Mania to Mania

“Russell rarely played the stock market and had little investing experience when he put around $120,000 into bitcoin in November 2017.”

This comes from a CNN money article, Bitcoin crash: This man lost his savings when cryptocurrencies plunged. From January 2017 through the peak in early 2018, Ethereum gained 16,915%.

Any time you have something go vertical, you just know that some people are going to get swept up in the mania. This is how the markets have always and will forever function. Jamie Catherwood, writing on the same subject today, said “Repeatedly, and assuredly, investors move from mania to mania, sacrificing long-term gains for short-term speculations.”

Ethereum is now nearly 90% off its peak in February (remarkably still up 2,000%) since beginning of 2017.

Today’s Ethereum is Tilray, a Canadian Cannabis company, which went public in July, and is already up close to 500%. This is sure to attract the same type of people looking to get in on the next big move.

Tilray recently reported that quarterly revenues doubled y/o/y to $9.7 million. 100% revenue growth is great, but the thing is, it now has a market cap of $11 billion with $28 million in sales over the last twelve months. Macy’s also has a market cap of $11 billion, and it does $70 million in sales a day. I know this is comparing apples to marijuanas but still, you get the point. Animal spirits has clearly taken over in this example.
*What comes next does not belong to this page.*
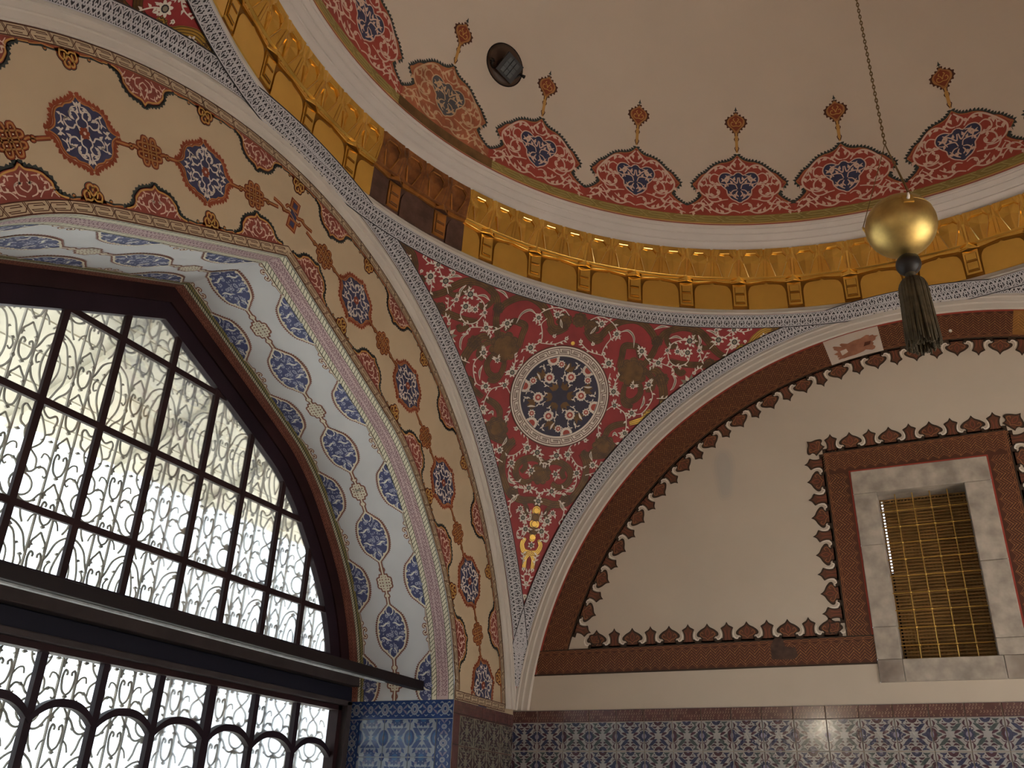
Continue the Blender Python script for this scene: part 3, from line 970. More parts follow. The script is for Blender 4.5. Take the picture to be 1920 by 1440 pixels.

There’s nothing wrong with wanting to get in on the action, but if you’re going to invest recklessly and just fling money into something you know nothing about, don’t be Russell. Only invest money you are willing to light on fire.

The unfortunate reality is that people are going to be people. Nothing can teach you the dangers of getting caught up in a frenzy like experience, and some people have to just learn these lessons the hard way.